▼

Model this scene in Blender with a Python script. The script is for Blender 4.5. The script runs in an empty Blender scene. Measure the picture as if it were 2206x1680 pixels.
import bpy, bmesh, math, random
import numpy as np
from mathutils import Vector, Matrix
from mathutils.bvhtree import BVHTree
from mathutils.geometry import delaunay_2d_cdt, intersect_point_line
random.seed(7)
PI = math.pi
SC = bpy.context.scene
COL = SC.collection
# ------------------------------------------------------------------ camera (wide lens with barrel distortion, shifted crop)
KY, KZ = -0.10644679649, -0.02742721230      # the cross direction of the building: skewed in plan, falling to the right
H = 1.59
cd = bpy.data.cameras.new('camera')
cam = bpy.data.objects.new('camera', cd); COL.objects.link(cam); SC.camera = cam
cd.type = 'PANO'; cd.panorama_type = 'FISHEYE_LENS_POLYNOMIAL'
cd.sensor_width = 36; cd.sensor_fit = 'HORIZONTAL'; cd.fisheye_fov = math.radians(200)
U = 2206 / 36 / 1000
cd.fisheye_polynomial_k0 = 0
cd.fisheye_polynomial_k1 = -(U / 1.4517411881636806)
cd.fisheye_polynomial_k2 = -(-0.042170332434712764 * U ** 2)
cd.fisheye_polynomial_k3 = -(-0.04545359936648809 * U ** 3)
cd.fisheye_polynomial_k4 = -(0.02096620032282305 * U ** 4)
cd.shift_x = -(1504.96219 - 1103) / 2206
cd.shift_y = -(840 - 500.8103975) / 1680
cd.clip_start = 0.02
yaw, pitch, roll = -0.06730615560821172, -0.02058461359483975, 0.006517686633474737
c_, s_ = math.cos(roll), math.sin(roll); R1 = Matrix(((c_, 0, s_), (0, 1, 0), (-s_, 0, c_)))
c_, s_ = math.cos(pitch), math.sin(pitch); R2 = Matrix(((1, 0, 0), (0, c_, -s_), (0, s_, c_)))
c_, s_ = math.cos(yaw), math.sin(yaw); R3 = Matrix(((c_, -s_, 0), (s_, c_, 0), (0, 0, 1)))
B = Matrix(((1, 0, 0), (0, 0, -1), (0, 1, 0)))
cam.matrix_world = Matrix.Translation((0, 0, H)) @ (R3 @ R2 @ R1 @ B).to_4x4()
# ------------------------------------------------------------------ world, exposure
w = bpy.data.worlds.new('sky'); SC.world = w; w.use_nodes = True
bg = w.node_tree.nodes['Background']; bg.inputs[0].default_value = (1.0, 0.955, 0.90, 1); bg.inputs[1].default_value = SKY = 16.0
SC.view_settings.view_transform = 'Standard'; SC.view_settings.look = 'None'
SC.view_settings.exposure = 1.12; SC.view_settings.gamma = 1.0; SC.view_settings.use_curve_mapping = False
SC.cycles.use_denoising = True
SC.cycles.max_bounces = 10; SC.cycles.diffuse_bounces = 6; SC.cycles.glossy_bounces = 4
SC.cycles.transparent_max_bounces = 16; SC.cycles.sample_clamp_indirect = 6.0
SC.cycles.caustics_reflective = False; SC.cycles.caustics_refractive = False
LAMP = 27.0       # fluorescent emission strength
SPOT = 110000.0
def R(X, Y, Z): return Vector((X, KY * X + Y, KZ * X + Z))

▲

In the material above, find the lines that contain "scene" and show them.

● **Exercise response**:
Model this scene in Blender with a Python script. The script is for Blender 4.5. The script runs in an empty Blender scene. Measure the picture as if it were 2206x1680 pixels.
SC = bpy.context.scene